**Information provided:**
---

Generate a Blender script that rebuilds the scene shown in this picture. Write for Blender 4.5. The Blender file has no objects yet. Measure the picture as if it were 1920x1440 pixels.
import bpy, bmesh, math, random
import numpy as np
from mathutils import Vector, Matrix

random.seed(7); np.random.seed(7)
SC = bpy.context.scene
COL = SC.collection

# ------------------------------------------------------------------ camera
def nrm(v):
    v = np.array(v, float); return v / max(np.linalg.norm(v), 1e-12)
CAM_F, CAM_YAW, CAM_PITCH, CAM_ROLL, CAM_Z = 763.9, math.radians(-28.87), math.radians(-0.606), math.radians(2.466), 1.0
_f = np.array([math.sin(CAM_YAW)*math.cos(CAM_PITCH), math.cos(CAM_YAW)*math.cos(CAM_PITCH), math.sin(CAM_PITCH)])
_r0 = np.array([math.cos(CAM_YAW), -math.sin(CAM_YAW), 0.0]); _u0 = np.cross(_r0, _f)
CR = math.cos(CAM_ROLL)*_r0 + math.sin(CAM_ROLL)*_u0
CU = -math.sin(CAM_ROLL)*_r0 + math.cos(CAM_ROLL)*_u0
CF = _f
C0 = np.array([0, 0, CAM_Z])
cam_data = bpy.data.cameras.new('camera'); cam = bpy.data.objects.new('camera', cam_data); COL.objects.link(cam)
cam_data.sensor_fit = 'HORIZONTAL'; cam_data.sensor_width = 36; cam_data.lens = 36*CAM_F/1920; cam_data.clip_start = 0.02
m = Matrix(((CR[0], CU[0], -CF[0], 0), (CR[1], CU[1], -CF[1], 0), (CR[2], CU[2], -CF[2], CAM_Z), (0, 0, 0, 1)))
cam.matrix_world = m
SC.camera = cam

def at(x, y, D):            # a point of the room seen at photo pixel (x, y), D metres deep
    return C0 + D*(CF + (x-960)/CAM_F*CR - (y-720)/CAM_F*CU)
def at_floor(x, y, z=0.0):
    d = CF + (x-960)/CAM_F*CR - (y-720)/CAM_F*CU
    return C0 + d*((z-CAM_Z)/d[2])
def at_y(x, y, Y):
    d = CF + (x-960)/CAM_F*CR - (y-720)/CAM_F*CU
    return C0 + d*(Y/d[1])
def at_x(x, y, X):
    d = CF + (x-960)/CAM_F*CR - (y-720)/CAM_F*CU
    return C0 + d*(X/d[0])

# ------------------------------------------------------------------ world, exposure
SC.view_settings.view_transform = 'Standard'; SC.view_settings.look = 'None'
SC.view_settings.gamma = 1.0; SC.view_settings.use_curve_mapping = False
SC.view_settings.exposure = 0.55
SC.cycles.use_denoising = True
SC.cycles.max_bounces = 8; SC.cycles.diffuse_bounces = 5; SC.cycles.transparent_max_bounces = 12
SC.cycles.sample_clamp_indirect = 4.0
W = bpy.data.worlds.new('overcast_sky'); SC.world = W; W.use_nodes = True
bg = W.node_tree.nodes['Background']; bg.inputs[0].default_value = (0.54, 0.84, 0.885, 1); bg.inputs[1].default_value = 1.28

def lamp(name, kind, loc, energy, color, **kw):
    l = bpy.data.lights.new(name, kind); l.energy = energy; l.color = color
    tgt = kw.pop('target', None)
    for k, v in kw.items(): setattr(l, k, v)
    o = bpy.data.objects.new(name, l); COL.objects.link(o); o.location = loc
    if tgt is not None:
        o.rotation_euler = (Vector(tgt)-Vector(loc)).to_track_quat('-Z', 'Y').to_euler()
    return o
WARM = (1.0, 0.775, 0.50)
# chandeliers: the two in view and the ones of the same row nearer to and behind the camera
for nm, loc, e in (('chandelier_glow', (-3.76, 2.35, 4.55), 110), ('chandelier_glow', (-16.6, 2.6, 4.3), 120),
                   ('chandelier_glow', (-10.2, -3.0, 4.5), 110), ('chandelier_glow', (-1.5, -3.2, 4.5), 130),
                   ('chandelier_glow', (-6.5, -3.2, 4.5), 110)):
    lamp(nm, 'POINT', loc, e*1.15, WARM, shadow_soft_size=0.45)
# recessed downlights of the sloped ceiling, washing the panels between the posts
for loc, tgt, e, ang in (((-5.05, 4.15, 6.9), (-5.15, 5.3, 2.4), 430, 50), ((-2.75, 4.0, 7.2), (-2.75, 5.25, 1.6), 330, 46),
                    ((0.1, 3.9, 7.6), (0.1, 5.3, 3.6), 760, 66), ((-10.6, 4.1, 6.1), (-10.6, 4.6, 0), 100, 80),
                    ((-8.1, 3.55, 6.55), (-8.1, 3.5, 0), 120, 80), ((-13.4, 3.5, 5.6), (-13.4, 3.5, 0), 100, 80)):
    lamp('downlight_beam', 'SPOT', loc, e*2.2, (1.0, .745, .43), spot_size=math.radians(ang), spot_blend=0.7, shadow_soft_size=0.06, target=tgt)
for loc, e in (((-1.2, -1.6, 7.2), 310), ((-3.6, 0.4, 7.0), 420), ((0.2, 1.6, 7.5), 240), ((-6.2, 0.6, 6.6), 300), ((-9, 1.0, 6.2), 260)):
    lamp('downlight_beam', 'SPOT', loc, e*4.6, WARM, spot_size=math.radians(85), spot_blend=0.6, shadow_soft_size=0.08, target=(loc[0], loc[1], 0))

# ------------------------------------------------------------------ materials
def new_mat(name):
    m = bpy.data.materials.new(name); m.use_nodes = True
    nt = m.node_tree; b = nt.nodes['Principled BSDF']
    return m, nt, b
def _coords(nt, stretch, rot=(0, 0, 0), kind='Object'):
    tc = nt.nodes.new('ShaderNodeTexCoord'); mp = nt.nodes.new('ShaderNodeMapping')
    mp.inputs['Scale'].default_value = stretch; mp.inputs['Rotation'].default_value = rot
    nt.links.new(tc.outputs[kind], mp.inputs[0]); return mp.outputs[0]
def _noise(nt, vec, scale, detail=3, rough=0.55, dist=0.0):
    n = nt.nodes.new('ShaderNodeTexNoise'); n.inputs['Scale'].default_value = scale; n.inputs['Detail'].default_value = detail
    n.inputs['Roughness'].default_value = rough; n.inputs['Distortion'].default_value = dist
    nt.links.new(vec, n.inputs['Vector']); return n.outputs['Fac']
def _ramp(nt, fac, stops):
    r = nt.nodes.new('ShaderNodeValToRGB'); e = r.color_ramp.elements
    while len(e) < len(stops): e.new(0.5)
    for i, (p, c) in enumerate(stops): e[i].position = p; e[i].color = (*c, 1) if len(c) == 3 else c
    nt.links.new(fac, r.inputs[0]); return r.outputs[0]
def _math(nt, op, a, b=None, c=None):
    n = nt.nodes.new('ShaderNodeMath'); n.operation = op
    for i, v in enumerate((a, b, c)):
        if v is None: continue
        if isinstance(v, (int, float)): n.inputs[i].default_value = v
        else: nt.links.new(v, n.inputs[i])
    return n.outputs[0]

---

**Task instructions:** Filter the listing for the word "objects" and copy every line that holds it.

**Complete output:**
Generate a Blender script that rebuilds the scene shown in this picture. Write for Blender 4.5. The Blender file has no objects yet. Measure the picture as if it were 1920x1440 pixels.
cam_data = bpy.data.cameras.new('camera'); cam = bpy.data.objects.new('camera', cam_data); COL.objects.link(cam)
    o = bpy.data.objects.new(name, l); COL.objects.link(o); o.location = loc